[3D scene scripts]
————————

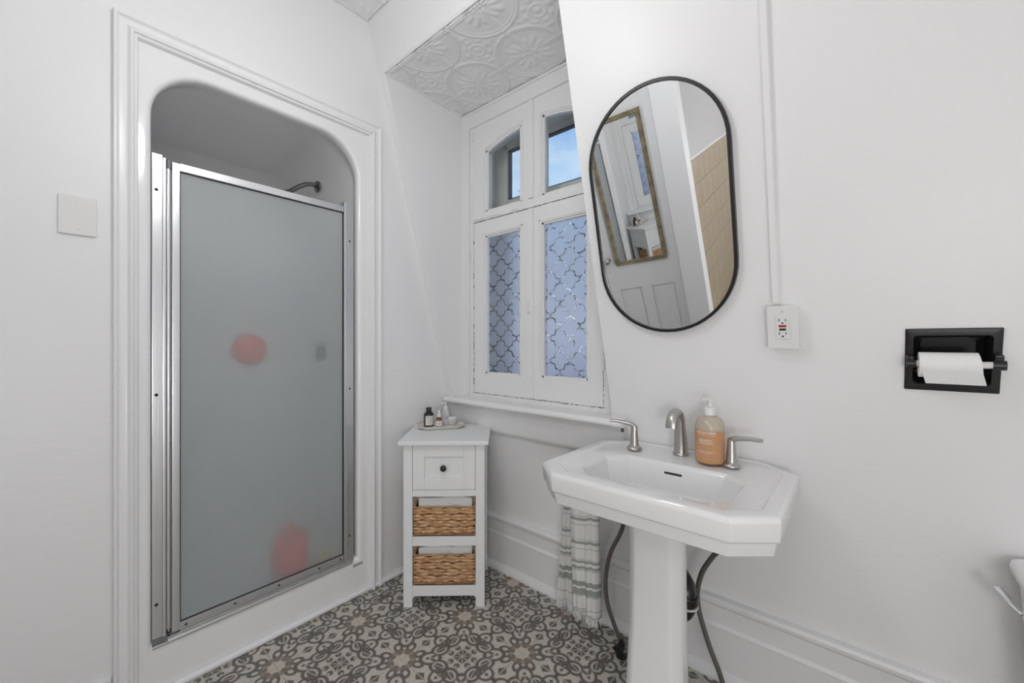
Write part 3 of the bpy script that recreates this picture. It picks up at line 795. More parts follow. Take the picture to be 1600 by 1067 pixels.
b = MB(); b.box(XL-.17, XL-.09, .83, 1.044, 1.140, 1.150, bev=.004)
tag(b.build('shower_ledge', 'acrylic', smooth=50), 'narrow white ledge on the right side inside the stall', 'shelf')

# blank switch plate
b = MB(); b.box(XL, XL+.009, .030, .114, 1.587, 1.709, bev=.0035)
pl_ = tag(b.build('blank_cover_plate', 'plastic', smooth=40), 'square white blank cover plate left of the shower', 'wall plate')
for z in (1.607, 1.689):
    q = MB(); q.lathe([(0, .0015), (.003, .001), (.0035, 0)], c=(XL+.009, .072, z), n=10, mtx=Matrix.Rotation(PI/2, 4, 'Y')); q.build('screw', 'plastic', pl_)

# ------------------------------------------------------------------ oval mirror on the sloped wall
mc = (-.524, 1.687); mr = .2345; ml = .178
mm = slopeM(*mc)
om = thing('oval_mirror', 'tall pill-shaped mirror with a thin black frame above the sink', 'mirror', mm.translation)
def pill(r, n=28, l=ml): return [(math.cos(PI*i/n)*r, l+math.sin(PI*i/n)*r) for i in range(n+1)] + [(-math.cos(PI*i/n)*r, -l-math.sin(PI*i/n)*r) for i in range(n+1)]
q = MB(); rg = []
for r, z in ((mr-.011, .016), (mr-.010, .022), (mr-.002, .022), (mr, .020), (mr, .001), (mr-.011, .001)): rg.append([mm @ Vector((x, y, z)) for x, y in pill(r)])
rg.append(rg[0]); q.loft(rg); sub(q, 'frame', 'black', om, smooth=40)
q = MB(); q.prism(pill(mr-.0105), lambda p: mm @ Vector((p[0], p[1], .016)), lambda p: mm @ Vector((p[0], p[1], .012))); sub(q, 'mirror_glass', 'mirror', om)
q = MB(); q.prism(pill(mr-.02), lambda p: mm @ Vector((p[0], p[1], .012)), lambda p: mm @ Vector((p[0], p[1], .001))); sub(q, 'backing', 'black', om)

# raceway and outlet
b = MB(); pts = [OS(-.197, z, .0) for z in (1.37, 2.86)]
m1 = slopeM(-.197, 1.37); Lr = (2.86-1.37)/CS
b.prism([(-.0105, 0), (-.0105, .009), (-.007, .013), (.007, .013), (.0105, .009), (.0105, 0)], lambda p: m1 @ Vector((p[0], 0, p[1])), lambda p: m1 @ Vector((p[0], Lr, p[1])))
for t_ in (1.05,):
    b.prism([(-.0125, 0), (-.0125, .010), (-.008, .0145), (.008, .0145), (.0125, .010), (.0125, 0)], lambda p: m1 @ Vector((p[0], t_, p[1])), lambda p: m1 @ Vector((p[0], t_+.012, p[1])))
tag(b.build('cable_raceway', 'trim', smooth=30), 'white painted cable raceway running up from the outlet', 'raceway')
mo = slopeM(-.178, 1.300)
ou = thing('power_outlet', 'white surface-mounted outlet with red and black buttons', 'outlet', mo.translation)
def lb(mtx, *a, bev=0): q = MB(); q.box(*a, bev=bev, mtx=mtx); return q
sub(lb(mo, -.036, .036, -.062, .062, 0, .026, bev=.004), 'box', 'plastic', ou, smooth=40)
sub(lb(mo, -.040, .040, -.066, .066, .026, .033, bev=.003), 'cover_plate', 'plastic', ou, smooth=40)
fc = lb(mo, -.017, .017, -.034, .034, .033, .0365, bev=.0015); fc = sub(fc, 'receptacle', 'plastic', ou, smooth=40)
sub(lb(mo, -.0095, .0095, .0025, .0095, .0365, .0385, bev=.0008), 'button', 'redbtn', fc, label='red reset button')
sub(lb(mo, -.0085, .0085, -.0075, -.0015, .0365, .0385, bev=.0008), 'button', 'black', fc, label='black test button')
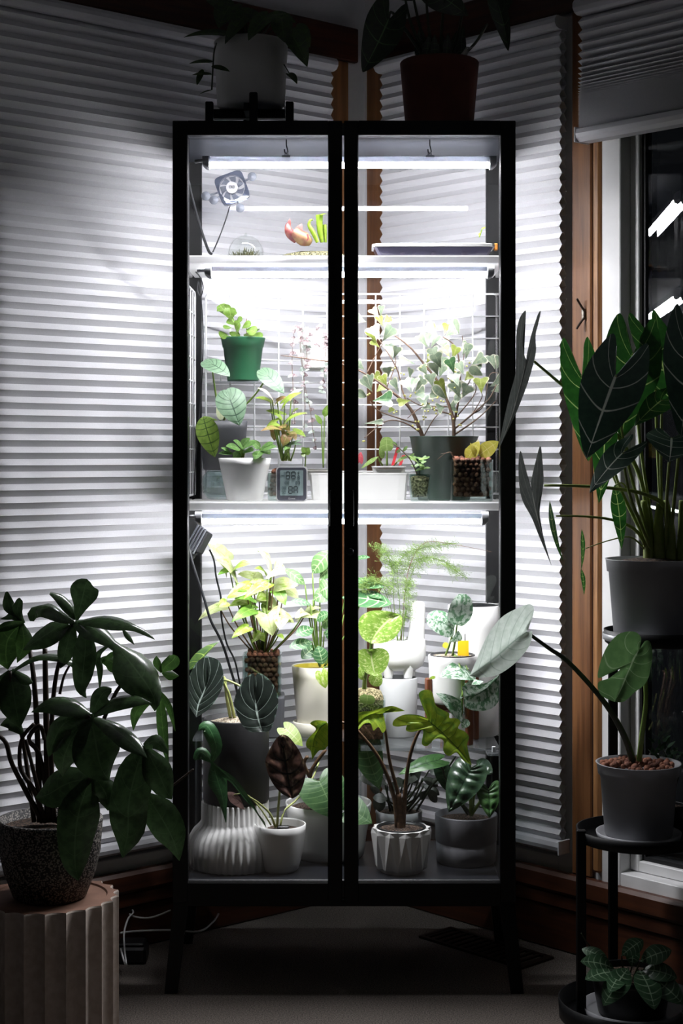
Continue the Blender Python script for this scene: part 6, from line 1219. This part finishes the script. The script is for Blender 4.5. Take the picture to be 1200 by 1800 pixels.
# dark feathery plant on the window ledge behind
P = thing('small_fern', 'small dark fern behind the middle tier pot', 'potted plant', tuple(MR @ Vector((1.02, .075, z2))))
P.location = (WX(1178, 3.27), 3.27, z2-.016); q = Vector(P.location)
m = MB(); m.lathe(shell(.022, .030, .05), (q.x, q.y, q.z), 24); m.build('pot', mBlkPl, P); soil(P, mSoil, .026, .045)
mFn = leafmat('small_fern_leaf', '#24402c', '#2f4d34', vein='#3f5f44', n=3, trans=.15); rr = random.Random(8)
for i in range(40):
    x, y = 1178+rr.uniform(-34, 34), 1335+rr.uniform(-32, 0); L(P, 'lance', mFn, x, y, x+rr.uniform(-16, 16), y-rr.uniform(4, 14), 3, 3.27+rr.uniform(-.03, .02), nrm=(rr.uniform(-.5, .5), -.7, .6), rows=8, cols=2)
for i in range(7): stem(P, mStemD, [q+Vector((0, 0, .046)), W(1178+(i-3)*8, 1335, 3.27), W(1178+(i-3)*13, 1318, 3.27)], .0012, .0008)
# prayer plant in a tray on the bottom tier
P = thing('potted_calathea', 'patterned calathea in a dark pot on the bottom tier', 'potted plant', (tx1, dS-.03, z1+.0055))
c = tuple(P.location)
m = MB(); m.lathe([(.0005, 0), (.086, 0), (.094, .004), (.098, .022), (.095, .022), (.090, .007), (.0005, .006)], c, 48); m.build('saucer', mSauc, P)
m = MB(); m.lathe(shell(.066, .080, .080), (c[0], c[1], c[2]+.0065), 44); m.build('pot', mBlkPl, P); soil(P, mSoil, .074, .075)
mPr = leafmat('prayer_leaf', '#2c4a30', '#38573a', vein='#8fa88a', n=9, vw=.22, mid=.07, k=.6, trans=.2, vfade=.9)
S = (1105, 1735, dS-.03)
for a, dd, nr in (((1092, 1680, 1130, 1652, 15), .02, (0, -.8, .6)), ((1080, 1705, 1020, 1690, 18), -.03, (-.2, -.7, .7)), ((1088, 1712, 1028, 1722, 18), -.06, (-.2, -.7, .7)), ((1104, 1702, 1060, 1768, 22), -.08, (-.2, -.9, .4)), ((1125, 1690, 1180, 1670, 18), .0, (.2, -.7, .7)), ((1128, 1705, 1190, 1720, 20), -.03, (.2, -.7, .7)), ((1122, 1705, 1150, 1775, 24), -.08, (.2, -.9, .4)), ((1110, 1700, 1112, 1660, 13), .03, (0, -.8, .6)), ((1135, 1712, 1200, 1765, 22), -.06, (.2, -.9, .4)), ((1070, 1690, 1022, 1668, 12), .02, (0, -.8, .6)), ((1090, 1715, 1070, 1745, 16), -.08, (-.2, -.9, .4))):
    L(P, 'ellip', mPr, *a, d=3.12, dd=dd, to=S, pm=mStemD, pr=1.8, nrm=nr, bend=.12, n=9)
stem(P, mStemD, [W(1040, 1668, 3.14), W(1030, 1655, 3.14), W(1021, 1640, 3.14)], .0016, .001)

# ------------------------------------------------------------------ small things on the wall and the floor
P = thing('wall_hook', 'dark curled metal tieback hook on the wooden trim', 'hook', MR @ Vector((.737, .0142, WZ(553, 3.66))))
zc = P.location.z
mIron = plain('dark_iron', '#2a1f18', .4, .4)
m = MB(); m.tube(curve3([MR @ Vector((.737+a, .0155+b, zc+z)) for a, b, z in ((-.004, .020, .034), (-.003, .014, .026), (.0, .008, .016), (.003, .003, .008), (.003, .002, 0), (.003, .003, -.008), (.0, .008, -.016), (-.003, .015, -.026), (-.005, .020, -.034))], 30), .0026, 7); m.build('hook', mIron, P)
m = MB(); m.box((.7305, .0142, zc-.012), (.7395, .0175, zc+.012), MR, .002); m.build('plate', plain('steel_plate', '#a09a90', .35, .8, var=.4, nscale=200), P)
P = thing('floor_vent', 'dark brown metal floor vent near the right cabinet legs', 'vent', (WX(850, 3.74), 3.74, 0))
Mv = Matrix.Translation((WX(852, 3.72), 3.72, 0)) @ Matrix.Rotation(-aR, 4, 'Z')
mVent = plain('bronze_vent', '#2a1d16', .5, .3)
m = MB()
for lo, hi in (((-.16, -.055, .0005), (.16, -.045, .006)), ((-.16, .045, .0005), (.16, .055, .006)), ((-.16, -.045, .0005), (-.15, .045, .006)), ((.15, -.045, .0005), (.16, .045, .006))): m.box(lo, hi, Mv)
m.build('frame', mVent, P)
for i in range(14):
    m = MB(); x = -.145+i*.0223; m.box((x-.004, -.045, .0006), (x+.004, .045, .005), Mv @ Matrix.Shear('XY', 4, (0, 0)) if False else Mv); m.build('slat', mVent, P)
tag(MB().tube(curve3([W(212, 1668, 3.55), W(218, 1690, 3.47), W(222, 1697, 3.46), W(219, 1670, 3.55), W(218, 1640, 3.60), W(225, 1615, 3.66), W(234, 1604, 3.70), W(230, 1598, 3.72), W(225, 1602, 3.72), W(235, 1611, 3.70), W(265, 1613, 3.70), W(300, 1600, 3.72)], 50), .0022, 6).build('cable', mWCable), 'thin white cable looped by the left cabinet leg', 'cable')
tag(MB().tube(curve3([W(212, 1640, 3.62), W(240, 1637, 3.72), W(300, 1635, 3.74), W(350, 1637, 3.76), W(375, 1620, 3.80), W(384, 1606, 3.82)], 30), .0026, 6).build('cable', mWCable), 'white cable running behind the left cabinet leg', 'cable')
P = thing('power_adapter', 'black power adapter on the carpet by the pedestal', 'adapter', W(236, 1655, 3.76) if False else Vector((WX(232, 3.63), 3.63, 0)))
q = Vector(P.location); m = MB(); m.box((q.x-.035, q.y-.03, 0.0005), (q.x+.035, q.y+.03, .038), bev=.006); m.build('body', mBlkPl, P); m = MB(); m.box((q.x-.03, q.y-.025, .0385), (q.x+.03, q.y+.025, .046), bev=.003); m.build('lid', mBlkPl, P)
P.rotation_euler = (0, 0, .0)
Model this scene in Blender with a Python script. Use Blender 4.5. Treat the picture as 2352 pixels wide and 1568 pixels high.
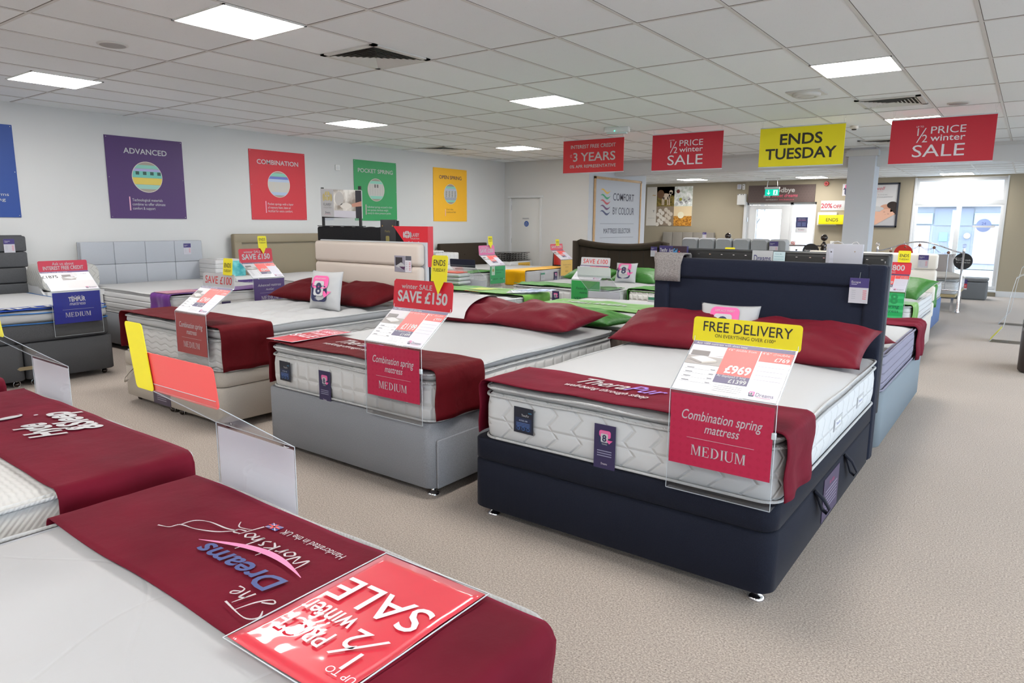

————————

_TASK GOAL_
Report each line of the material above where the word "this" appears.

_RESPONSE BELOW_
Write part 3 of the bpy script that recreates this picture. It picks up at line 795. More parts follow. Take the picture to be 1600 by 1067 pixels.
Continue the Blender Python script for this scene: part 6, from line 1219. This part finishes the script. The script is for Blender 4.5. Take the picture to be 1200 by 1800 pixels.
Model this scene in Blender with a Python script. Use Blender 4.5. Treat the picture as 2352 pixels wide and 1568 pixels high.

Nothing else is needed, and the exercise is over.